When you speak of 'classic apocalyptic behavior', I'm with you all the way.

Cohn, I believe, had a conservative social-historical thesis: Millenarian 
movements were radical in the sense that they prefigured or actually 
initiated peasant revolts; apocalyptical enthusiasts saw the world upside 
down, and tried to make it so. This is what he superimposed on the material 
he got via Alphandery, although he read the sources, too! For Cohn's 
vulgarizers (I include some, but not all, Marxist historians) the medieval 
'popular crusades' constitute nothing more nor less than the pre-history of 
European social revolt. 

Now who is being unfair?
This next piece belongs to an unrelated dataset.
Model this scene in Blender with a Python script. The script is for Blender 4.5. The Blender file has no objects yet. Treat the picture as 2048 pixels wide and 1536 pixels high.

Just because 'essentially' to me means an 
invitation to cut everything else out of historical reckoning--a lawyer's 
kind offer to clear things up for a bewildered jury--and so is my 
second-most-hated word in the historian's lexicon ('inevitably' the clear 
winner), it doesn't follow that I go in for 'factors', tossed salads, tutti 
frutti, or a little of this, a little of that. I much prefer cinemascope 
historiography, the big picture, the wide screen (call it what you will: 
'histoire totale', etc.). Spare me 'context'; the old-fashioned 
configurative approach of gestalt psychology suits me fine.

More of this at the Utrecht conference, coming up.